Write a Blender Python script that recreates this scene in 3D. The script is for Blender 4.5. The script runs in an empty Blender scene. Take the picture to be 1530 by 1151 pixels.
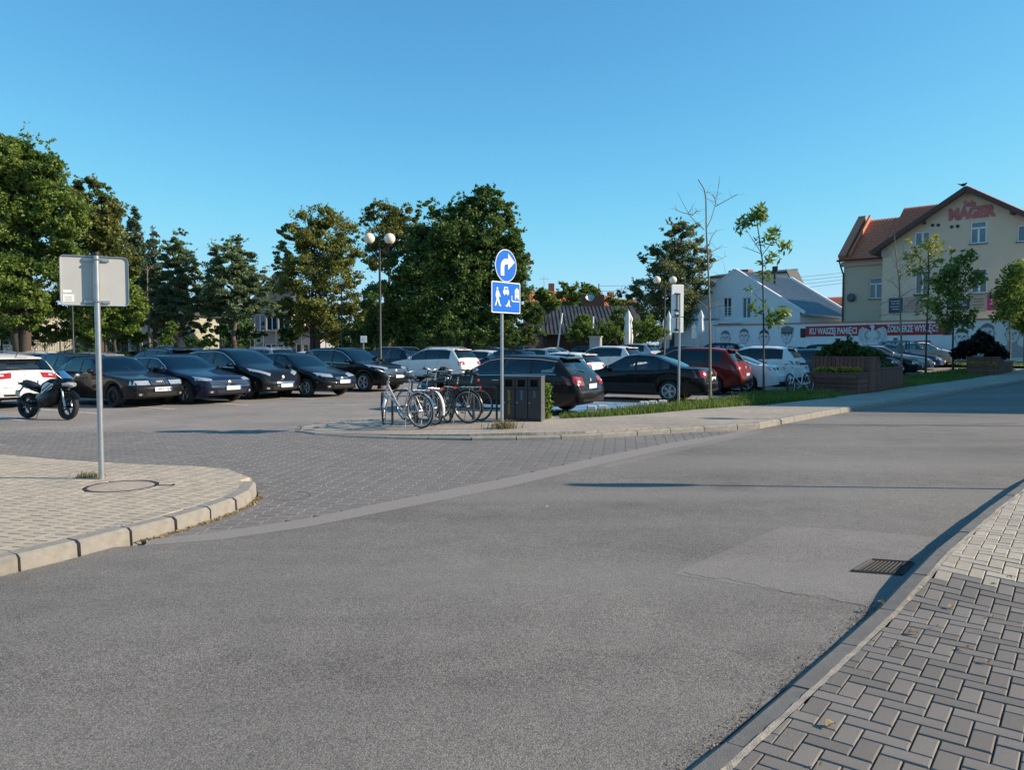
import bpy, bmesh, math, random
import numpy as np
from mathutils import Vector, Matrix
from mathutils.bvhtree import BVHTree
R = math.radians
random.seed(7)
SC = bpy.context.scene
COL = SC.collection
# ------------------------------------------------------------------ camera
EYE = 1.62; FPX = 1150.0; PITCH = math.atan(54.5 / FPX)
cam_d = bpy.data.cameras.new('camera'); cam = bpy.data.objects.new('camera', cam_d); COL.objects.link(cam)
cam_d.sensor_width = 36; cam_d.lens = 36 * FPX / 1530; cam_d.clip_end = 3000; cam_d.clip_start = 0.05
cam.location = (0, 0, EYE); cam.rotation_euler = (math.pi / 2 - PITCH, 0, 0)
SC.camera = cam
# ------------------------------------------------------------------ sky, sun, exposure
SKY_TONE = ((1.05, 1.05, 2.5), (0.85, 1.70, 3.75), (0.72, 1.80, 4.8))
SUN_EL = 27.0; SUN_AZ = R(94.0)          # azimuth measured from +Y towards +X
w = bpy.data.worlds.new('World'); SC.world = w; w.use_nodes = True
nt = w.node_tree; bg = nt.nodes['Background']; bg.inputs[1].default_value = 0.142
sky = nt.nodes.new('ShaderNodeTexSky'); sky.sky_type = 'NISHITA'; sky.sun_disc = False
sky.sun_elevation = R(SUN_EL); sky.sun_rotation = SUN_AZ; sky.altitude = 0
sky.air_density = 0.62; sky.dust_density = 0.05; sky.ozone_density = 6.0
sep = nt.nodes.new('ShaderNodeSeparateColor'); comb = nt.nodes.new('ShaderNodeCombineColor'); nt.links.new(sky.outputs[0], sep.inputs[0])
for i_, (g_, k_, c_) in enumerate(SKY_TONE):          # the camera's rendering of blue, the same over the whole sky
    pw = nt.nodes.new('ShaderNodeMath'); pw.operation = 'POWER'; pw.inputs[1].default_value = g_; nt.links.new(sep.outputs[i_], pw.inputs[0])
    ml = nt.nodes.new('ShaderNodeMath'); ml.operation = 'MULTIPLY'; ml.inputs[1].default_value = k_; nt.links.new(pw.outputs[0], ml.inputs[0])
    sm = nt.nodes.new('ShaderNodeMath'); sm.operation = 'SMOOTH_MIN'; sm.inputs[1].default_value = c_; sm.inputs[2].default_value = c_ * 0.5
    nt.links.new(ml.outputs[0], sm.inputs[0]); nt.links.new(sm.outputs[0], comb.inputs[i_])
nt.links.new(comb.outputs[0], bg.inputs[0])
sl = bpy.data.lights.new('sun', 'SUN'); sl.energy = 5.0; sl.angle = R(0.55); sl.color = (1.0, 0.85, 0.66)
so = bpy.data.objects.new('sun', sl); COL.objects.link(so)
sd = Vector((math.sin(SUN_AZ) * math.cos(R(SUN_EL)), math.cos(SUN_AZ) * math.cos(R(SUN_EL)), math.sin(R(SUN_EL))))
so.rotation_euler = sd.to_track_quat('Z', 'Y').to_euler(); so.location = (30, -5, 40)
SC.view_settings.view_transform = 'Standard'; SC.view_settings.look = 'None'
SC.view_settings.gamma = 1; SC.view_settings.use_curve_mapping = False
SC.view_settings.exposure = 0.50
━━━
▶ **Problem requirements**:
Take the listing and print it again exactly, but without any pictures.

▶ **Correct response**:
Write a Blender Python script that recreates this scene in 3D. The script is for Blender 4.5. The script runs in an empty Blender scene. Take the picture to be 1530 by 1151 pixels.
import bpy, bmesh, math, random
import numpy as np
from mathutils import Vector, Matrix
from mathutils.bvhtree import BVHTree
R = math.radians
random.seed(7)
SC = bpy.context.scene
COL = SC.collection
# ------------------------------------------------------------------ camera
EYE = 1.62; FPX = 1150.0; PITCH = math.atan(54.5 / FPX)
cam_d = bpy.data.cameras.new('camera'); cam = bpy.data.objects.new('camera', cam_d); COL.objects.link(cam)
cam_d.sensor_width = 36; cam_d.lens = 36 * FPX / 1530; cam_d.clip_end = 3000; cam_d.clip_start = 0.05
cam.location = (0, 0, EYE); cam.rotation_euler = (math.pi / 2 - PITCH, 0, 0)
SC.camera = cam
# ------------------------------------------------------------------ sky, sun, exposure
SKY_TONE = ((1.05, 1.05, 2.5), (0.85, 1.70, 3.75), (0.72, 1.80, 4.8))
SUN_EL = 27.0; SUN_AZ = R(94.0)          # azimuth measured from +Y towards +X
w = bpy.data.worlds.new('World'); SC.world = w; w.use_nodes = True
nt = w.node_tree; bg = nt.nodes['Background']; bg.inputs[1].default_value = 0.142
sky = nt.nodes.new('ShaderNodeTexSky'); sky.sky_type = 'NISHITA'; sky.sun_disc = False
sky.sun_elevation = R(SUN_EL); sky.sun_rotation = SUN_AZ; sky.altitude = 0
sky.air_density = 0.62; sky.dust_density = 0.05; sky.ozone_density = 6.0
sep = nt.nodes.new('ShaderNodeSeparateColor'); comb = nt.nodes.new('ShaderNodeCombineColor'); nt.links.new(sky.outputs[0], sep.inputs[0])
for i_, (g_, k_, c_) in enumerate(SKY_TONE):          # the camera's rendering of blue, the same over the whole sky
    pw = nt.nodes.new('ShaderNodeMath'); pw.operation = 'POWER'; pw.inputs[1].default_value = g_; nt.links.new(sep.outputs[i_], pw.inputs[0])
    ml = nt.nodes.new('ShaderNodeMath'); ml.operation = 'MULTIPLY'; ml.inputs[1].default_value = k_; nt.links.new(pw.outputs[0], ml.inputs[0])
    sm = nt.nodes.new('ShaderNodeMath'); sm.operation = 'SMOOTH_MIN'; sm.inputs[1].default_value = c_; sm.inputs[2].default_value = c_ * 0.5
    nt.links.new(ml.outputs[0], sm.inputs[0]); nt.links.new(sm.outputs[0], comb.inputs[i_])
nt.links.new(comb.outputs[0], bg.inputs[0])
sl = bpy.data.lights.new('sun', 'SUN'); sl.energy = 5.0; sl.angle = R(0.55); sl.color = (1.0, 0.85, 0.66)
so = bpy.data.objects.new('sun', sl); COL.objects.link(so)
sd = Vector((math.sin(SUN_AZ) * math.cos(R(SUN_EL)), math.cos(SUN_AZ) * math.cos(R(SUN_EL)), math.sin(R(SUN_EL))))
so.rotation_euler = sd.to_track_quat('Z', 'Y').to_euler(); so.location = (30, -5, 40)
SC.view_settings.view_transform = 'Standard'; SC.view_settings.look = 'None'
SC.view_settings.gamma = 1; SC.view_settings.use_curve_mapping = False
SC.view_settings.exposure = 0.50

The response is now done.